LONDON.- Gagosian is resenting Caro and North American Painters, an exhibition of sculptures by Anthony Caro from the 1960s and 1970s shown together with contemporaneous paintings by his friends and peers.

Contextualizing aesthetic dialogues between Caro and his fellow artists, Caro and North American Painters features significant floor sculptures by Caro including Capital (1960), Month of May (1963), Smoulder (1965), and Hog Flats (1974). Paired with these works are paintings by American artists Helen Frankenthaler, Kenneth Noland, Jules Olitski, and Larry Poons, as well as Canadian artist Jack Bush.

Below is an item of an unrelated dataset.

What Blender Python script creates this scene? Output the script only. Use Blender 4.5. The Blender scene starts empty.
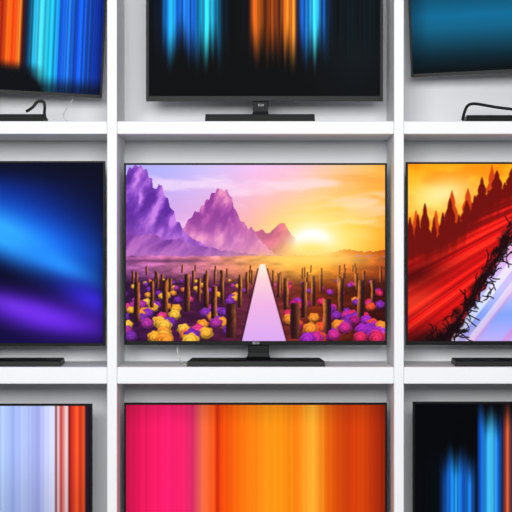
import bpy, bmesh, math, random
import numpy as np
from mathutils import Vector, Matrix
scene=bpy.context.scene
scene.view_settings.view_transform='Standard'
scene.view_settings.look='None'
S=0.004; D=6.0; EYE=1.5
def wx(px,s=0.0): return (px-256)*S*(D+s)/D
def wz(py,s=0.0): return EYE+(256-py)*S*(D+s)/D
def link(o):
    scene.collection.objects.link(o); return o
def s2l(c):
    c=np.clip(np.asarray(c,dtype=float),0,1)
    return np.where(c<=0.04045,c/12.92,((c+0.055)/1.055)**2.4)
def hx(h):
    h=h.lstrip('#'); return np.array([int(h[i:i+2],16)/255 for i in (0,2,4)])
# ---------------- materials
def mat(name,col,rough=0.5,spec=0.5,metal=0,noise=0.0,scale=20,bump=0.0):
    m=bpy.data.materials.new(name); m.use_nodes=True
    nt=m.node_tree; b=nt.nodes['Principled BSDF']
    c=s2l(hx(col))
    b.inputs['Roughness'].default_value=rough
    b.inputs['Specular IOR Level'].default_value=spec
    b.inputs['Metallic'].default_value=metal
    tc=nt.nodes.new('ShaderNodeTexCoord'); n=nt.nodes.new('ShaderNodeTexNoise')
    n.inputs['Scale'].default_value=scale; n.inputs['Detail'].default_value=4
    nt.links.new(tc.outputs['Object'],n.inputs['Vector'])
    r=nt.nodes.new('ShaderNodeValToRGB')
    r.color_ramp.elements[0].color=(*(c*(1-noise)),1)
    r.color_ramp.elements[1].color=(*np.clip(c*(1+noise),0,1),1)
    nt.links.new(n.outputs['Fac'],r.inputs['Fac']); nt.links.new(r.outputs['Color'],b.inputs['Base Color'])
    if bump:
        bp=nt.nodes.new('ShaderNodeBump'); bp.inputs['Strength'].default_value=bump; bp.inputs['Distance'].default_value=0.001
        nt.links.new(n.outputs['Fac'],bp.inputs['Height']); nt.links.new(bp.outputs['Normal'],b.inputs['Normal'])
    return m
M_white=mat('white_lacquer','#e9eaec',0.5,0.3,noise=0.02,scale=6)
M_back=mat('white_back_panel','#dadbde',0.6,0.3,noise=0.02,scale=4)
M_wall=mat('wall_paint','#e2e2e2',0.8,0.2,noise=0.02,scale=8,bump=0.2)
M_floor=mat('floor_concrete','#8c8c8e',0.6,0.3,noise=0.12,scale=5,bump=0.3)
M_black=mat('black_plastic','#060708',0.45,0.12,noise=0.1,scale=60)
M_grey=mat('charcoal_bezel_plastic','#0e0f11',0.45,0.15,noise=0.05,scale=60)
M_base=mat('black_gloss_base','#060708',0.45,0.15,noise=0.1,scale=60)
M_cable=mat('white_cable_rubber','#d8d8d8',0.6,0.3,noise=0.03)
M_bcable=mat('black_cable_rubber','#101113',0.5,0.3,noise=0.03)
M_logo=mat('silver_print','#c9cbd0',0.5,0.5,noise=0.02)
M_scr=bpy.data.materials.new('lit_screen'); M_scr.use_nodes=True
nt=M_scr.node_tree; b=nt.nodes['Principled BSDF']
b.inputs['Base Color'].default_value=(0.001,0.001,0.001,1); b.inputs['Roughness'].default_value=0.4
b.inputs['Specular IOR Level'].default_value=0.01
at=nt.nodes.new('ShaderNodeAttribute'); at.attribute_name='picture'
nt.links.new(at.outputs['Color'],b.inputs['Emission Color']); b.inputs['Emission Strength'].default_value=1.03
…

Caro was among the most influential British sculptors of his generation and his career had a transatlantic reach. During a trip to the United States in 1959, he observed the emerging American art firsthand, encountering the work of David Smith and befriending Frankenthaler, Noland, and critic Clement Greenberg. Upon his return to London, he initiated a radical new approach to his practice by welding and bolting together steel beams, plates, tubes, and other elements. In the 1960s he painted these constructions in bold, flat colors, developing a range of other finishes over the course of the subsequent decade. As one of the first artists to discard the traditional sculptural pedestal, Caro made works that occupy the same space as the viewer, and by grounding them with horizontal elements combined with linear and planar structures, he effectively activated their surroundings.

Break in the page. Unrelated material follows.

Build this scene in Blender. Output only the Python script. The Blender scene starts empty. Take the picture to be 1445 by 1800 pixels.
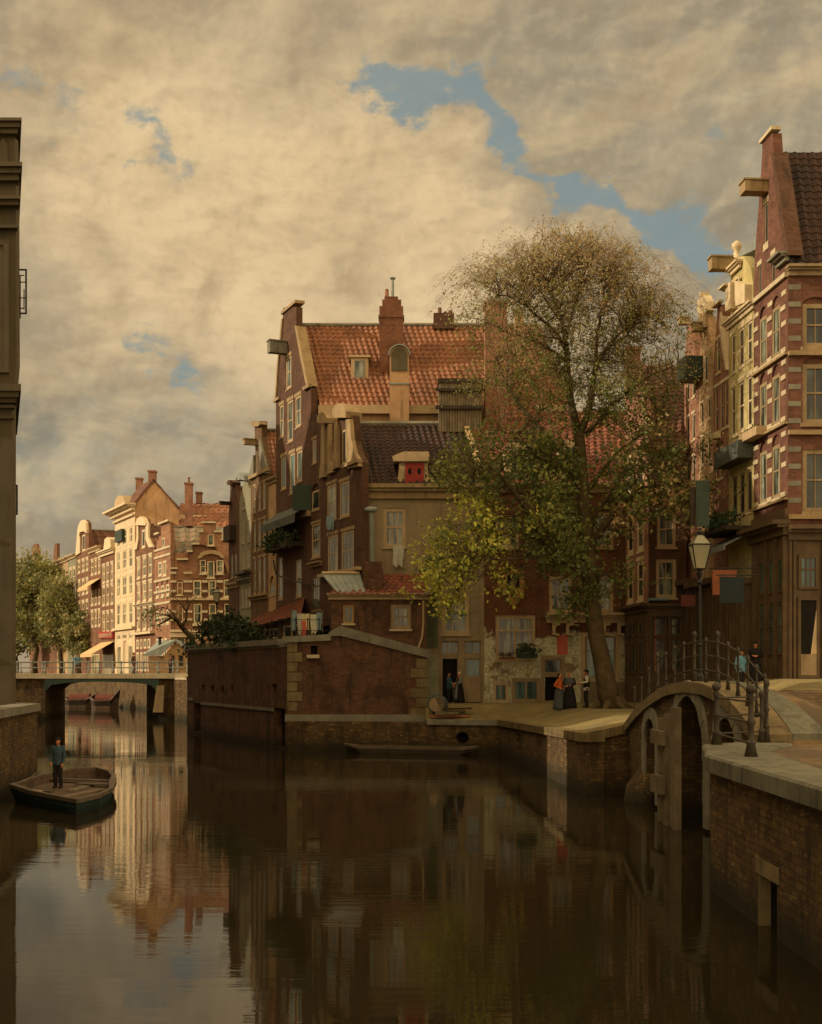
import bpy, math, random
from mathutils import Vector, geometry, noise
random.seed(7)
R=math.radians
scene=bpy.context.scene
# ---------------------------------------------------------------- camera
F=2200.0; CX=722.5; HY=1180.0; H=4.1
cd=bpy.data.cameras.new('camera'); cam=bpy.data.objects.new('camera',cd)
scene.collection.objects.link(cam); scene.camera=cam
cam.location=(0,0,H); cam.rotation_euler=(R(90),0,0)
cd.sensor_fit='HORIZONTAL'; cd.sensor_width=36; cd.lens=36*F/1445.0
cd.shift_y=280/1445.0; cd.clip_start=.1; cd.clip_end=3000
# ---------------------------------------------------------------- light
SUN=Vector((-.90,-.12,.40)).normalized()
sd=bpy.data.lights.new('sun','SUN'); sd.energy=4.1; sd.angle=R(.6); sd.color=(1,.86,.68)
so=bpy.data.objects.new('sun',sd); scene.collection.objects.link(so)
so.rotation_euler=SUN.to_track_quat('Z','Y').to_euler()
vs=scene.view_settings
vs.view_transform='Standard'; vs.look='None'; vs.exposure=0; vs.gamma=1
def lin(r,g,b):
    f=lambda c:((c/255+.055)/1.055)**2.4 if c>10 else c/255/12.92
    return (f(r),f(g),f(b),1)
# world: Nishita sky seen through procedural cloud, all in sky directions (azimuth, elevation)
w=bpy.data.worlds.new('World'); scene.world=w; w.use_nodes=True
nt=w.node_tree; nt.nodes.clear()
def N(t,**k):
    n=nt.nodes.new(t)
    for a,b in k.items(): setattr(n,a,b)
    return n
def M(op,a,b=None,c=None):
    n=N('ShaderNodeMath',operation=op)
    for i,v in enumerate((a,b,c)):
        if v is None: continue
        if isinstance(v,(int,float)): n.inputs[i].default_value=v
        else: nt.links.new(v,n.inputs[i])
    return n.outputs[0]
tc=N('ShaderNodeTexCoord'); sx=N('ShaderNodeSeparateXYZ'); nt.links.new(tc.outputs['Generated'],sx.inputs[0])
az=M('ARCTAN2',sx.outputs[0],sx.outputs[1]); el=M('ARCSINE',M('MINIMUM',M('MAXIMUM',sx.outputs[2],-1),1))
def wnoise(scale,detail,rough,off=0,stretch=1.6,dist=0,sh=(0,0)):
    cb=N('ShaderNodeCombineXYZ'); nt.links.new(M('ADD',az,sh[0]),cb.inputs[0]); nt.links.new(M('MULTIPLY',M('ADD',el,sh[1]),stretch),cb.inputs[1]); cb.inputs[2].default_value=off
    n=N('ShaderNodeTexNoise'); n.inputs['Scale'].default_value=scale; n.inputs['Detail'].default_value=detail
    n.inputs['Roughness'].default_value=rough; n.inputs['Distortion'].default_value=dist
    nt.links.new(cb.outputs[0],n.inputs['Vector']); return n.outputs[0]
wa=wnoise(7,6,.6,3.1); wb=wnoise(7,6,.6,9.7)
wc=wnoise(30,4,.6,1.7)
azw=M('ADD',az,M('ADD',M('MULTIPLY',M('SUBTRACT',wa,.5),.30),M('MULTIPLY',M('SUBTRACT',wc,.5),.05)))
elw=M('ADD',el,M('MULTIPLY',M('SUBTRACT',wb,.5),.20))
def blob(x,y,sxp,syp,rot=0,warp=True):
    a0=math.atan((x-CX)/F); e0=math.atan((HY-y)/F*math.cos(a0))
    A,E=(azw,elw) if warp else (az,el)
    da=M('SUBTRACT',A,a0); de=M('SUBTRACT',E,e0)
    c,s_=math.cos(R(rot)),math.sin(R(rot))
    p=M('DIVIDE',M('ADD',M('MULTIPLY',da,c),M('MULTIPLY',de,s_)),sxp/F)
    q=M('DIVIDE',M('SUBTRACT',M('MULTIPLY',de,c),M('MULTIPLY',da,s_)),syp/F)
    return M('EXPONENT',M('MULTIPLY',M('ADD',M('MULTIPLY',p,p),M('MULTIPLY',q,q)),-1))
def sumb(l):
    o=None
    for b in l:
        v=blob(*b[:-1]) if b[-1]==1 else M('MULTIPLY',blob(*b[:-1]),b[-1])
        o=v if o is None else M('ADD',o,v)
    return o
bright=sumb([(330,470,300,230,0,1),(620,330,260,150,-20,.75),(760,520,200,120,0,.8),(560,560,260,120,0,.8),(200,250,160,120,0,.45),(900,470,160,60,-30,.35)])
blue=sumb([(600,130,75,33,-15,0.792),(700,190,137.5,45,-20,1.012),(850,235,162.5,51,-28,1.012),(900,160,75,21,-20,0.528),(1130,390,137.5,39,-20,1.056),(1200,400,62.5,105,0,0.792),(960,300,137.5,27,-30,0.616),(240,150,75,39,0,0.528),(265,262,45,27,0,0.792),(262,655,31.25,21,0,0.792),(322,705,37.5,36,0,0.88),(180,820,75,45,0,0.44),(420,640,50,30,0,0.396),(90,150,75,45,-20,0.528),(1250,210,75,30,-20,0.528),(640,20,162.5,45,0,0.352),(60,120,75,90,0,0.352)])
greyb=sumb([(180,800,420,130,0,1.0),(60,700,150,300,0,.5),(1300,650,260,260,0,.7),(1150,120,420,180,0,.55),(1400,350,160,300,0,.5)])
n1=wnoise(9,8,.62,5.5,1.7,.6); n2=wnoise(3.2,6,.6,2.2,1.5,.3); n3=wnoise(42,5,.6,7.5,1.3,.2)
def mix(fac,a,b):
    n=N('ShaderNodeMix',data_type='RGBA')
    for s,v in ((n.inputs[0],fac),(n.inputs[6],a),(n.inputs[7],b)):
        if isinstance(v,(int,float)): s.default_value=v
        elif isinstance(v,tuple): s.default_value=v
        else: nt.links.new(v,s)
    return n.outputs[2]
def clampm(v): 
    n=N('ShaderNodeClamp'); nt.links.new(v,n.inputs[0]); return n.outputs[0]
def ramp(v,lo,hi):
    n=N('ShaderNodeMapRange',interpolation_type='SMOOTHSTEP'); nt.links.new(v,n.inputs[0]); n.inputs[1].default_value=lo; n.inputs[2].default_value=hi
    return n.outputs[0]
base=lin(168,150,120); lightc=lin(230,200,152); greyc=lin(138,137,122); brownc=lin(150,128,98)
col=mix(clampm(M('ADD',M('MULTIPLY',bright,1.2),M('MULTIPLY',M('SUBTRACT',n1,.5),1.1))),base,lightc)
col=mix(clampm(M('MULTIPLY',greyb,.75)),col,greyc)
sh=ramp(n1,.50,.72)
col=mix(M('MULTIPLY',sh,.42),col,brownc)
n4=wnoise(15,8,.68,12.5,1.5,.8); n5=wnoise(6,7,.6,21.5,2.2,.5)
col=mix(M('MULTIPLY',ramp(n4,.48,.68),.22),col,lin(150,130,102))
col=mix(M('MULTIPLY',ramp(n5,.50,.66),.38),col,lin(216,188,140))
col=mix(M('MULTIPLY',ramp(n3,.45,.7),.20),col,lin(186,160,120))
# billows: each cloud mass is lighter on its upper left flank than on its lower right one
for scl,off,shf,amt,dt in ((3.6,31.0,.024,3.0,.5),(9,44.0,.010,2.2,.4),(26,57.0,.004,1.5,.3)):
    A=wnoise(scl,7,.56,off,1.35,dt); B=wnoise(scl,7,.56,off,1.35,dt,(-shf,shf*.9)); rel=M('MULTIPLY',M('SUBTRACT',A,B),amt)
    col=mix(clampm(M('MULTIPLY',rel,.8)),col,lin(230,204,158)); col=mix(clampm(M('MULTIPLY',rel,-.9)),col,lin(142,122,96))
# scale clouds so that Background strength .1 gives the display value
sc=N('ShaderNodeVectorMath',operation='SCALE'); nt.links.new(col,sc.inputs[0]); sc.inputs[3].default_value=10.0
sky=N('ShaderNodeTexSky',sky_type='NISHITA'); sky.sun_disc=False; sky.sun_elevation=math.asin(SUN.z); sky.sun_rotation=math.atan2(SUN.x,SUN.y)
hs=N('ShaderNodeVectorMath',operation='MULTIPLY_ADD'); nt.links.new(sky.outputs[0],hs.inputs[0]); hs.inputs[1].default_value=(.18,.18,.16); hs.inputs[2].default_value=(1.9,2.5,2.5)
cover=ramp(M('ADD',blue,M('ADD',M('MULTIPLY',M('SUBTRACT',n1,.5),1.3),M('ADD',M('MULTIPLY',M('SUBTRACT',n3,.5),1.3),M('MULTIPLY',M('SUBTRACT',n4,.5),1.2)))),.38,1.2)
c2=mix(M('MULTIPLY',cover,.85),sc.outputs[0],hs.outputs[0])
# unseen sky overhead and behind the viewer is boosted to lift the shade
over=ramp(el,.52,.95); back=ramp(M('ABSOLUTE',az),.75,1.5)
mult=M('ADD',1,M('MULTIPLY',M('MAXIMUM',over,back),2.7))
sc2=N('ShaderNodeVectorMath',operation='SCALE'); nt.links.new(c2,sc2.inputs[0]); nt.links.new(mult,sc2.inputs[3]); c2=sc2.outputs[0]
bg=N('ShaderNodeBackground'); bg.inputs[1].default_value=.1; nt.links.new(c2,bg.inputs[0])
wo=N('ShaderNodeOutputWorld'); nt.links.new(bg.outputs[0],wo.inputs[0])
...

Caro’s innovations in composition, geometry, and the use of color and space had echoes in the work of the painters he admired. Loosely grouped under the banner of Color Field painting or Post-painterly Abstraction, these artists’ work was acknowledged by Greenberg for its “lucidity” of color and “physical clarity and openness.” Approaching the support as a flat, unbroken plane, Bush, Frankenthaler, Noland, and Poons applied dilute oil and acrylic paint to raw canvas, generating compositions with highly saturated colors. Olitski experimented further through use of a spray gun, producing paintings marked by fields of brilliant hues. In Noland’s case, this investigation of color and form led to his development of shaped canvases. Such inventions have particular resonance when considered alongside Caro’s use of industrial materials.

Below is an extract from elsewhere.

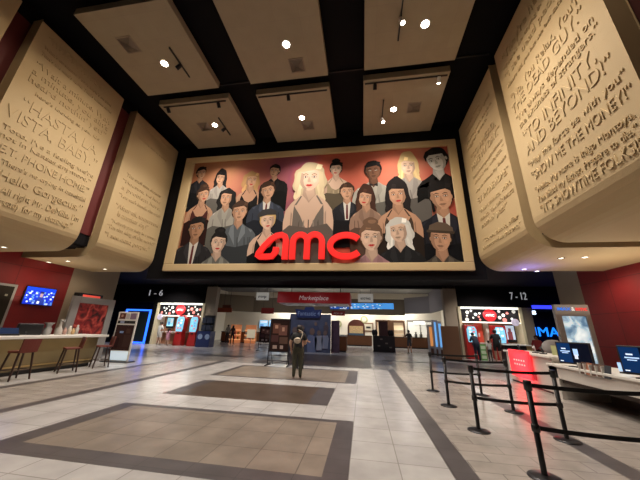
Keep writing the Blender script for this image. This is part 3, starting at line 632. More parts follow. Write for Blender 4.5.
def flush_people():
    bpy.context.view_layer.update(); dg = bpy.context.evaluated_depsgraph_get()
    for o, t, J, E_, cols, skin, shorts, sleeves in FIG:
        me = bpy.data.meshes.new_from_object(o.evaluated_get(dg)); bpy.data.objects.remove(o); me.name = 'body'
        me.materials.clear()
        for m in (skin, cols[0], cols[1], cols[2]): me.materials.append(m)
        for p in me.polygons:
            c = p.center; best = None
            for a, b_ in E_:
                A, B = J[a], J[b_]; ab = B - A; u = max(0, min(1, (c - A).dot(ab) / max(ab.length_squared, 1e-9))); dd = (A + ab * u - c).length
                if best is None or dd < best[0]: best = (dd, a, b_, u)
            _, a, b_, u = best; a3, b3 = a[:3], b_[:3]; mi = 0
            if (a3, b3) in (('pel', 'wai'), ('wai', 'che'), ('che', 'sho')): mi = 1
            elif (a3, b3) == ('che', 'nec'): mi = 1 if u < .97 else 0
            elif (a3, b3) == ('sho', 'elb'): mi = 1 if (sleeves == 'long' or u < .7) else 0
            elif (a3, b3) == ('elb', 'wri'): mi = 1 if sleeves == 'long' and u < .95 else 0
            elif (a3, b3) in (('pel', 'hip'),): mi = 2
            elif (a3, b3) == ('hip', 'kne'): mi = 2 if not shorts or u < .85 else 0
            elif (a3, b3) == ('kne', 'ank'): mi = 0 if shorts else 2
            elif (a3, b3) == ('ank', 'toe'): mi = 3
            if a3 == 'pel' and b3 == 'wai' and u < .25: mi = 2
            p.material_index = mi; p.use_smooth = True
        n = bpy.data.objects.new('body', me); COL.objects.link(n); n.parent = t
    FIG.clear()
F = lambda n, c, r=.8: M('cloth_' + n, c, r)
blk, dgrey, navy, whitec, pink, redc, olive, khaki = F('black', (.012, .012, .014)), F('charcoal', (.05, .05, .055)), F('navy', (.015, .02, .045)), F('white', (.62, .60, .57)), F('pink', (.6, .28, .38)), F('red', (.3, .02, .025)), F('olive', (.05, .048, .03)), F('tan', (.35, .25, .16))
# visitor in the middle, seen from behind, with a small shoulder bag
t, k, J = person('person standing mid-lobby with back turned, black t-shirt, dark olive trousers and pale shoulder bag', (-2.2, 9.6, 0), .12, 1.70, (blk, olive, M('shoe_tan', (.38, .28, .2), .6)), 'short',
    pose={'elbr': (.25, .04, 1.13), 'wrir': (.16, .22, 1.05), 'palr': (.12, .28, 1.05), 'elbl': (-.27, -.03, 1.12), 'wril': (-.25, .05, .90)}, fat=1.35)
bag = thing('shoulder_bag', 'pale cream crossbody bag worn on the back of the person in black', 'bag', (-2.2, 9.42, 1.2), .12)
MB().ell((0, -.03, 0), (.125, .05, .1)).build('pouch', F('bag_cream', (.55, .46, .36)), bag)
MB().tube([(.12, -.05, .06), (.17, -.03, .2), (.13, .03, .3), (0, .1, .34)], .016, 8).build('strap', F('strap_cream', (.4, .33, .26)), bag)
MB().tube([(-.1, -.075, .04), (.1, -.075, .04)], .006, 6).build('zip', steel, bag)
person('person mostly hidden behind the visitor with the pale bag, all in black', (-2.6, 11.8, 0), .1, 1.64, (blk, blk, blk), 'short', pose={'elbr': (.26, .08, 1.13), 'wrir': (.33, .28, 1.08), 'palr': (.34, .34, 1.08)})
person('person in white top and shorts by the left ticket machines beside a child', (-15.9, 20.2, 0), -.3, 1.72, (whitec, whitec, F('shoe_white', (.5, .5, .5))), 'bun', M('hair_brown', (.05, .03, .02)), shorts=True,
    pose={'elbr': (.27, .06, 1.13), 'wrir': (.36, .18, .95), 'palr': (.40, .22, .90), 'elbl': (-.27, .05, 1.1), 'wril': (-.22, .2, 1.1), 'pall': (-.2, .26, 1.12), 'kner': (.16, .05, .48), 'ankr': (.22, -.02, .075), 'toer': (.28, .13, .035)}, fat=1.45)
person('child in pink dress between the grown-up in white and a ticket machine', (-15.05, 20.1, 0), -.2, 1.28, (pink, pink, F('shoe_white', (.5, .5, .5))), 'long', M('hair_brown', (.05, .03, .02)), shorts=True,
    pose={'elbr': (.30, .03, 1.25), 'wrir': (.48, .08, 1.18), 'palr': (.55, .09, 1.18), 'elbl': (-.27, .05, 1.15), 'wril': (-.34, .08, 1.02), 'pall': (-.38, .1, .98), 'ankr': (.15, -.03, .075), 'ankl': (-.16, -.03, .075)}, fat=1.5)
p = P(217, 346, z=0)
person('person in grey top at the snack counter on the left', (-13.2, 26.2, 0), 0, 1.72, (F('grey', (.3, .3, .27)), dgrey, blk), 'short', sleeves='long')
person('person with long dark hair and dark clothes walking by the snack counter', (-11.9, 24.6, 0), .2, 1.66, (F('plum', (.05, .03, .045)), blk, blk), 'long', pose={'kner': (.1, .12, .5), 'ankr': (.11, .16, .08), 'toer': (.12, .3, .04), 'anll': (0, 0, 0)} and {'kner': (.1, .12, .5), 'ankr': (.11, .16, .08), 'toer': (.12, .3, .04)})
person('cashier in black standing before the blue screens of the concession', (-10.0, 28.2, 0), 2.9, 1.7, (blk, blk, blk), 'short', sleeves='long')
person('person in black standing right of the dark display cart, arm bent', (3.5, 22.8, 0), .2, 1.7, (blk, dgrey, F('shoe_white', (.5, .5, .5))), 'short', shorts=True, pose={'elbl': (-.27, .05, 1.13), 'wril': (-.36, .16, 1.2), 'pall': (-.38, .2, 1.27)})
# at the ticket machines on the right
person('person in dark navy leaning towards the leftmost ticket machine of the right bay', (6.95, 19.1, 0), .15, 1.72, (navy, navy, blk), 'short', sleeves='long',
    pose={'che': (0, .12, 1.27), 'nec': (0, .21, 1.41), 'hea': (0, .28, 1.5), 'cro': (0, .32, 1.57), 'nos': (0, .35, 1.46), 'shor': (.165, .16, 1.35), 'shol': (-.165, .16, 1.35), 'elbr': (.2, .25, 1.12), 'wrir': (.16, .45, 1.15), 'palr': (.14, .52, 1.17), 'elbl': (-.2, .25, 1.12), 'wril': (-.12, .45, 1.18), 'pall': (-.1, .52, 1.2)}, fat=1.3)
person('tall person in black t-shirt and black shorts at the right ticket machines', (8.15, 19.2, 0), -.1, 1.88, (blk, blk, F('shoe_tan2', (.3, .2, .15))), 'short', shorts=True, pose={'elbl': (-.26, .1, 1.13), 'wril': (-.2, .3, 1.15), 'pall': (-.18, .36, 1.17)}, fat=1.3)
person('small child in white beside the tall person in black shorts', (7.72, 19.25, 0), .1, 1.22, (whitec, dgrey, blk), 'short')
person('person in dark red top and white trousers waiting left of the leaning person', (5.65, 19.6, 0), -.9, 1.45, (redc, whitec, blk), 'long')
person('clerk in red and white checked shirt behind the white counter', (8.6, 15.8, 0), 2.7, 1.62, (F('check', (.45, .06, .07)), blk, blk), 'short', M('hair_brown', (.05, .03, .02)))

# ================================================================= QUEUE BARRIERS
rub = M('belt_webbing', (.012, .012, .013), .75)
def stanchion(loc, label, belt=None, lean=0):
    t = thing('queue_stanchion', label, 'queue barrier post', loc, 0, None)
    MB().lathe([(.0001, .035), (.05, .035), (.15, .022), (.175, .012), (.18, 0), (.0001, 0)], n=28).build('base', steel, t)
    MB().lathe([(.032, .03), (.032, .99), (.0001, .99)], n=16).build('pole', black2, t)
    c = MB().lathe([(.0001, 1.04), (.042, 1.04), (.046, 1.03), (.046, .93), (.036, .92)], n=16).build('belt_cassette', black2, t)
    MB().lathe([(.036, .55), (.045, .545), (.045, .47), (.036, .465)], n=16).build('lower_cassette', black2, t)
    if belt:
        for z, nm in ((.985, 'belt'), (.508, 'belt')):
            n = 12; mb = MB(); vs = []; dx, dy = belt[0] - loc[0], belt[1] - loc[1]; l = math.hypot(dx, dy); nx, ny = -dy / l * .003, dx / l * .003
            for i in range(n + 1):
                u = i / n; u2 = (.045 + u * (l - .09)) / l; zz = z - .02 * 4 * u * (1 - u)
                vs += [(dx * u2 - nx, dy * u2 - ny, zz - .024), (dx * u2 + nx, dy * u2 + ny, zz - .024), (dx * u2 + nx, dy * u2 + ny, zz + .024), (dx * u2 - nx, dy * u2 - ny, zz + .024)]
            fs = [(3, 2, 1, 0), (4 * n, 4 * n + 1, 4 * n + 2, 4 * n + 3)] + [(4 * i + a, 4 * i + (a + 1) % 4, 4 * i + 4 + (a + 1) % 4, 4 * i + 4 + a) for i in range(n) for a in range(4)]
            mb.add(vs, fs).build(nm, rub, t)
        MB().box((-.03, -.03, .0), (.03, .03, .0)) 
    return t
RW = [(3.2, 8.92), (3.22, 7.29), (3.23, 5.67), (3.5, 4.12)]
LWs = [(1.95, 9.04), (1.92, 7.42), (1.95, 5.8), (2.1, 4.26)]
LL = ['farthest of the four left-hand posts', 'second farthest of the left-hand posts', 'second nearest of the left-hand posts', 'nearest post, at the bottom of the picture']
RL = ['farthest of the right-hand posts', 'middle one of the right-hand posts', 'right-hand post standing on the dark floor stripe', 'post at the right picture edge']
for a, b_, l1, l2 in zip(LWs, RW, LL, RL):
    stanchion((*a, 0), 'black queue barrier, ' + l1, b_)
    stanchion((*b_, 0), 'black queue barrier, ' + l2)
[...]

In addition to his influential tenure at London’s Saint Martin’s School of Art, Caro returned to the United States from 1963 through 1965, having accepted a teaching post at Bennington College, Vermont. There, he met frequently with Olitski, who was on the faculty, and with Noland, who lived nearby. Frankenthaler also had close ties to Bennington, having graduated from the college in 1949. Caro would maintain close friendships with vanguard American painters of his generation throughout his career, exchanging ideas and exploring new aesthetic possibilities. According to Paul Moorhouse, curator of the exhibition and chief executive of the Anthony Caro Centre, “During the early 1960s, Caro pioneered the creation of abstract sculpture, but he was not alone. His conversations with Noland, Olitski, and other painters had a two-way significance, encouraging all these artists to explore new, radical approaches. This exhibition reveals the ways that—together—they transformed the language of art.”

A catalogue featuring an essay by Moorhouse and drawing on archival materials, including correspondence between Caro and his fellow artists, has been published to accompany the exhibition.